New research has revealed when Yellowstone’s supervolcano will erupt next, as it now contains a higher volume of magma than it’s previous three eruptions that formed the caldera
New research of the Yellowstone supervolcano has pinpointed when it is likely to erupt next – and it might not be so soon.
The research published in the Nature journal looked at the magma chambers stored in the crust of the volcanos caldera and the potential for causing major volcanic eruptions.
The new study used a method called magnetotellurics, to map out mini-magnetics fields to find hidden pockets of magma using instruments deployed around Yellowstone.

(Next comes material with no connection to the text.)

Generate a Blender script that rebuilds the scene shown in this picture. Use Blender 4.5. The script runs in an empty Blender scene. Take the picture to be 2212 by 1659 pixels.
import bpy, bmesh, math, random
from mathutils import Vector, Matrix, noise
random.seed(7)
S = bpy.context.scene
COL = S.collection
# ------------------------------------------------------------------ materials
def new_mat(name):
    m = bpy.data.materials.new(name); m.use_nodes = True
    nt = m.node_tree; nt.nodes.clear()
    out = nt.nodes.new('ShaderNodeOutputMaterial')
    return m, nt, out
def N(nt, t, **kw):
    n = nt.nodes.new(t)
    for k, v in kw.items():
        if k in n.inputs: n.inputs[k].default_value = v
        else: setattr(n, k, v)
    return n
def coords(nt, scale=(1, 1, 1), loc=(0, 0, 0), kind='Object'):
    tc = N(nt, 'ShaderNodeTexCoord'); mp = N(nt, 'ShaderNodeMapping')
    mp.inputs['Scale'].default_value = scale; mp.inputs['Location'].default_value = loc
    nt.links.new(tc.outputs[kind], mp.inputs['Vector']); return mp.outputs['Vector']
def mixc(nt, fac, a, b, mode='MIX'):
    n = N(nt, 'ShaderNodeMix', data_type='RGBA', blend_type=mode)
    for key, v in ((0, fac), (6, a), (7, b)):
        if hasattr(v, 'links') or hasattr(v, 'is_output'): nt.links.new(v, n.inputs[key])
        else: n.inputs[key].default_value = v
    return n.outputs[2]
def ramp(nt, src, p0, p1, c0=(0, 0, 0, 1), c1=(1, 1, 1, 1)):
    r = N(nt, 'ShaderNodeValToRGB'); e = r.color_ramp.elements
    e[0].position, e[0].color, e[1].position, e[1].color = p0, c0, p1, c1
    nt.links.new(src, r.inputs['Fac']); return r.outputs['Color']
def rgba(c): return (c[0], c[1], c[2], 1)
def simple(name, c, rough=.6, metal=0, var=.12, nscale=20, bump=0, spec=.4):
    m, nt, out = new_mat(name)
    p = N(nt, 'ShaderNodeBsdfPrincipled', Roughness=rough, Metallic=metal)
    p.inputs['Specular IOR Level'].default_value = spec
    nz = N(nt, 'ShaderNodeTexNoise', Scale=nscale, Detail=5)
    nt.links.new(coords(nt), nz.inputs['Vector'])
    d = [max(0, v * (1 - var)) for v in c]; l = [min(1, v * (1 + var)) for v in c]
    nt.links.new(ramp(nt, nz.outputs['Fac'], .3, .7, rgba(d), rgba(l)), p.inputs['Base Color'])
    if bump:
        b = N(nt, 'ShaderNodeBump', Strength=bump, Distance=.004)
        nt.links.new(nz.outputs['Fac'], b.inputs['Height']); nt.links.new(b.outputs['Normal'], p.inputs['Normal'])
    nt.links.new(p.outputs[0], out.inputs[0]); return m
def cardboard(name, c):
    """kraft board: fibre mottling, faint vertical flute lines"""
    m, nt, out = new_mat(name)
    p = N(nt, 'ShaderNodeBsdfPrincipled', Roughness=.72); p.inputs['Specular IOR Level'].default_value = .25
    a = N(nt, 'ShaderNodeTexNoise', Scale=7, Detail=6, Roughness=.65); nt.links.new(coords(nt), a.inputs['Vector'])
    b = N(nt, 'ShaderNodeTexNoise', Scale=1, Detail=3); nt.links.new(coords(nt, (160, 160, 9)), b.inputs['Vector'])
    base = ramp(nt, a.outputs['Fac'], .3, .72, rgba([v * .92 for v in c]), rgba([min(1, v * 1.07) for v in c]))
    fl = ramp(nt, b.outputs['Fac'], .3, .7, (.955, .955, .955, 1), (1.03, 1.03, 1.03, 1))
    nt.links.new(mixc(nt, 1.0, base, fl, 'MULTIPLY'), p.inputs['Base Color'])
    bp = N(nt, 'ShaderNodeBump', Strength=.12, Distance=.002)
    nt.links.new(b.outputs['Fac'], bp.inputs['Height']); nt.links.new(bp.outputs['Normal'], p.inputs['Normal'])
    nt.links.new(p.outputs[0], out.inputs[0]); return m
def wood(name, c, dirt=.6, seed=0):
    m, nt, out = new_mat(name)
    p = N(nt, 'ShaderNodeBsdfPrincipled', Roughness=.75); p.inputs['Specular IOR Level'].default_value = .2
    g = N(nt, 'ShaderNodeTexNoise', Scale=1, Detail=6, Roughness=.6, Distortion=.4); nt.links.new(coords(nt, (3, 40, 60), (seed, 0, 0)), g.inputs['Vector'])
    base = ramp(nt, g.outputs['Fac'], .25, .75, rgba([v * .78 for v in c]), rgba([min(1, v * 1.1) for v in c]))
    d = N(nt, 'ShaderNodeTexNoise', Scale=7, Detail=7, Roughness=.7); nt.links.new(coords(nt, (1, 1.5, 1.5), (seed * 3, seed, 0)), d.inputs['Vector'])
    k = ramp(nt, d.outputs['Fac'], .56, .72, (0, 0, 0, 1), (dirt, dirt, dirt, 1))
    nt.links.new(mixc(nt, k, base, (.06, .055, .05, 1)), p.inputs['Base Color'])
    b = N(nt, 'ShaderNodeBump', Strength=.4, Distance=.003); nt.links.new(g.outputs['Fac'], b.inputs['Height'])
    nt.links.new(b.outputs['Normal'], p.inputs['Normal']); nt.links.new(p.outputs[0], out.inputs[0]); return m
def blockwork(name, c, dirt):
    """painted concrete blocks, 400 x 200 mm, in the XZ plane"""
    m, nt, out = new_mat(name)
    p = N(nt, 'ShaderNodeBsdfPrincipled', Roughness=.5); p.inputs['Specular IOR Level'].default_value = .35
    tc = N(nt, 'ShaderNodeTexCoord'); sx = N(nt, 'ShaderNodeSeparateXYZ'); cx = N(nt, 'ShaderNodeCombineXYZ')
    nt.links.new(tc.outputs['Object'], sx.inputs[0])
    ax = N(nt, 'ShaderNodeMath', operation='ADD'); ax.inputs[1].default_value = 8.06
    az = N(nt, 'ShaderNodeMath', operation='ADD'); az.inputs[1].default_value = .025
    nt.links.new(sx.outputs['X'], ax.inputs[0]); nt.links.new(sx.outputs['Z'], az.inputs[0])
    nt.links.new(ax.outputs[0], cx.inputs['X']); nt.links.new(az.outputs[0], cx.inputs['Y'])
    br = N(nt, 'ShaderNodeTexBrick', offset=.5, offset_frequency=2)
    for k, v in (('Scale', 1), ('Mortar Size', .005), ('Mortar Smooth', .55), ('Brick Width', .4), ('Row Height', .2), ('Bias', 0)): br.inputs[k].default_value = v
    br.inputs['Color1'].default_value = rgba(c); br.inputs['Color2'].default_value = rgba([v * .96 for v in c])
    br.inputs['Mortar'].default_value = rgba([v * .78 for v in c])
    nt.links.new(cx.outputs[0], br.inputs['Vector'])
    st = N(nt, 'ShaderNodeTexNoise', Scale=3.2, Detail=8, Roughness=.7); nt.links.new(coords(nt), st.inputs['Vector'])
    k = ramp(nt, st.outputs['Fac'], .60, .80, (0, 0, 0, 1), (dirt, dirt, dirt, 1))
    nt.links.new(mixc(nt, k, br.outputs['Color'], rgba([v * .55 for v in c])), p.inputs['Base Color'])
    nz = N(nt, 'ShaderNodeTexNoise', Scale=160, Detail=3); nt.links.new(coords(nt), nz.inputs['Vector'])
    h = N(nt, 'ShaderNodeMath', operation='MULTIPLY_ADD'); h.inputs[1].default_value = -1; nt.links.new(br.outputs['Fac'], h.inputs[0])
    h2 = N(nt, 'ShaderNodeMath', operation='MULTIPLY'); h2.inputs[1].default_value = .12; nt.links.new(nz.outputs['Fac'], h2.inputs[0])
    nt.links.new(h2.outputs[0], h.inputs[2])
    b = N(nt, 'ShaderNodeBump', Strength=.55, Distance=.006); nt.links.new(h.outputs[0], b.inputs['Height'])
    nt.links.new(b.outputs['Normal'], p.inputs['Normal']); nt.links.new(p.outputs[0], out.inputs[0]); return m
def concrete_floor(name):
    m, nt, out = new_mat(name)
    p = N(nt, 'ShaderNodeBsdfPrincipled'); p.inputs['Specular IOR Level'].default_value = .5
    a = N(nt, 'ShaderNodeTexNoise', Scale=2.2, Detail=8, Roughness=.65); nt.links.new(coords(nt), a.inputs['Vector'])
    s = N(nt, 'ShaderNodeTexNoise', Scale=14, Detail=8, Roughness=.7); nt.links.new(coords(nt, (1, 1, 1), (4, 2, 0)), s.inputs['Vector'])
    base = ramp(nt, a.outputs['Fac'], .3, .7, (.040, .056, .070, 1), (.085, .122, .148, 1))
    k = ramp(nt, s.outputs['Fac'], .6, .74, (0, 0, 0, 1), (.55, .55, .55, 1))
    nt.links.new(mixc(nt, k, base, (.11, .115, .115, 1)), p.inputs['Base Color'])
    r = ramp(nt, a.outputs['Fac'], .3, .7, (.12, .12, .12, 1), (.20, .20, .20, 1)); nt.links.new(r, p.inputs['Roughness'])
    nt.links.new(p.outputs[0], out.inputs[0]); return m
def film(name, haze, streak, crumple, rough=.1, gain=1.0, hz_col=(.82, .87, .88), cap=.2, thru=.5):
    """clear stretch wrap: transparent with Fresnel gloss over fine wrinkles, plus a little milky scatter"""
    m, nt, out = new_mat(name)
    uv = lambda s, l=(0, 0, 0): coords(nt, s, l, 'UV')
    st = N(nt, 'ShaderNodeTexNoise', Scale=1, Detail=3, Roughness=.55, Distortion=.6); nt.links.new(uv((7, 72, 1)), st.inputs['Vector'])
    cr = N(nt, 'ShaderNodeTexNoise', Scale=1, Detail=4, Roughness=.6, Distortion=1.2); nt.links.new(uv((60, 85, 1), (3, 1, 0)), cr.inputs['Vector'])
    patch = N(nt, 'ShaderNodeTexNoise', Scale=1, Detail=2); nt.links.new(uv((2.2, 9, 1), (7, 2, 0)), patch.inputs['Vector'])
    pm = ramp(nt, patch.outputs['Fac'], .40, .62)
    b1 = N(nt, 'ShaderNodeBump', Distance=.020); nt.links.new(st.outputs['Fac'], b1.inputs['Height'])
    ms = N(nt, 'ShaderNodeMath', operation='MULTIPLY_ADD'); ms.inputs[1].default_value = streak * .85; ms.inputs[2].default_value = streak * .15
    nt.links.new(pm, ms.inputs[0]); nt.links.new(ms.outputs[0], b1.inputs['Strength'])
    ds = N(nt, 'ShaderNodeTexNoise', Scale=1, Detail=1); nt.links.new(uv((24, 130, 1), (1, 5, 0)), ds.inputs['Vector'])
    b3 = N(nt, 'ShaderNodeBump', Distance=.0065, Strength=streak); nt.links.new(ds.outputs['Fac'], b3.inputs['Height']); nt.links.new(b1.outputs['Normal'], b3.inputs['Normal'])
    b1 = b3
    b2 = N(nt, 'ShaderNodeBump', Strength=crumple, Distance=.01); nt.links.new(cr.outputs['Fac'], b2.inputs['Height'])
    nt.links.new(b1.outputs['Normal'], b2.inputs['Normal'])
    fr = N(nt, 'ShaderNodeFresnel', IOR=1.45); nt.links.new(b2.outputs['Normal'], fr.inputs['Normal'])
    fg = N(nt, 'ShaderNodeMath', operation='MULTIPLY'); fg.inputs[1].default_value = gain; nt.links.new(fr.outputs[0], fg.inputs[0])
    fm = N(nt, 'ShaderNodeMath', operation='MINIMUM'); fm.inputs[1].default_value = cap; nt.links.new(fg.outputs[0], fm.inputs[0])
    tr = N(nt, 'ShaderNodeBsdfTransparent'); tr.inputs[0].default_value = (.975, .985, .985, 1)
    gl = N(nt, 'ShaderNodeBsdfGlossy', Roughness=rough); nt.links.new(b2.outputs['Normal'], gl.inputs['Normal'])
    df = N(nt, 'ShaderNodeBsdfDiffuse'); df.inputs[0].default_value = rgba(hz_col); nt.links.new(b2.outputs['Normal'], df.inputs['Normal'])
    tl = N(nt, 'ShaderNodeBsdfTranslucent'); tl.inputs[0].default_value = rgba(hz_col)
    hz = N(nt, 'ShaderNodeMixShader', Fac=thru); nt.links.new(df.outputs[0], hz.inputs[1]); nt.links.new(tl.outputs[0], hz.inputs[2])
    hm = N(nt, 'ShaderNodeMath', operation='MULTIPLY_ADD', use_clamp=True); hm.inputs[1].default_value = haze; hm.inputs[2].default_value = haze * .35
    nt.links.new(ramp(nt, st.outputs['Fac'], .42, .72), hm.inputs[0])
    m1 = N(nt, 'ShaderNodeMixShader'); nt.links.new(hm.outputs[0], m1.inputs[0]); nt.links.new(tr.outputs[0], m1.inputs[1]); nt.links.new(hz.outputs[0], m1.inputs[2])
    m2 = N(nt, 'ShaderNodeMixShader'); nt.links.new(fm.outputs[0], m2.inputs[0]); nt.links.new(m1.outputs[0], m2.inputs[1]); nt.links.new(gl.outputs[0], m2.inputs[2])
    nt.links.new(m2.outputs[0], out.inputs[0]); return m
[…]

These magnetic fields were present because magma contains magnetic minerals and pockets of subterranean liquid magma that creates their own mini-magnetic field which is detectable from the surface.
The study found that the four pockets together contained more liquid magma than the three caldera-forming eruptions at Yellowstone. The most recent of these eruptions took place 640,000 years ago with the other having occurred 1.3 million and 2.8 million years ago.
Despite the large quantity of magma, the conditions at Yellowstone are not suitable for an eruption – despite the site having had some worrying activity over the years.
The magma in the caldera sits in pores between solid rock – similar to water in a sponge. Only once 40% of these pores spaces have become filled with magma, the molten rock link up, start mobilising and erupting.
The study found that only a fraction of these pores were filled and placed their estimate at around 20% – similar to other studies.
The co-author of the study, Ninfa Bennington a volcano seismologist, from the Hawaiian Volcano Observatory noted:
“We have a much lower concentration of magma in these pore spaces, so a lot fewer of the pore spaces are filled with magma,” she said. “What that means is you can’t interconnect these magmas to mobilize and erupt.“
With this information scientists were able to deduce that the supervolcano won’t erupt anytime soon. Any sort of eruption is expected to take place hundreds of thousands years from now. So for the meantime Yellowstone is not one of the volcanos we should expect to erupt in 2025.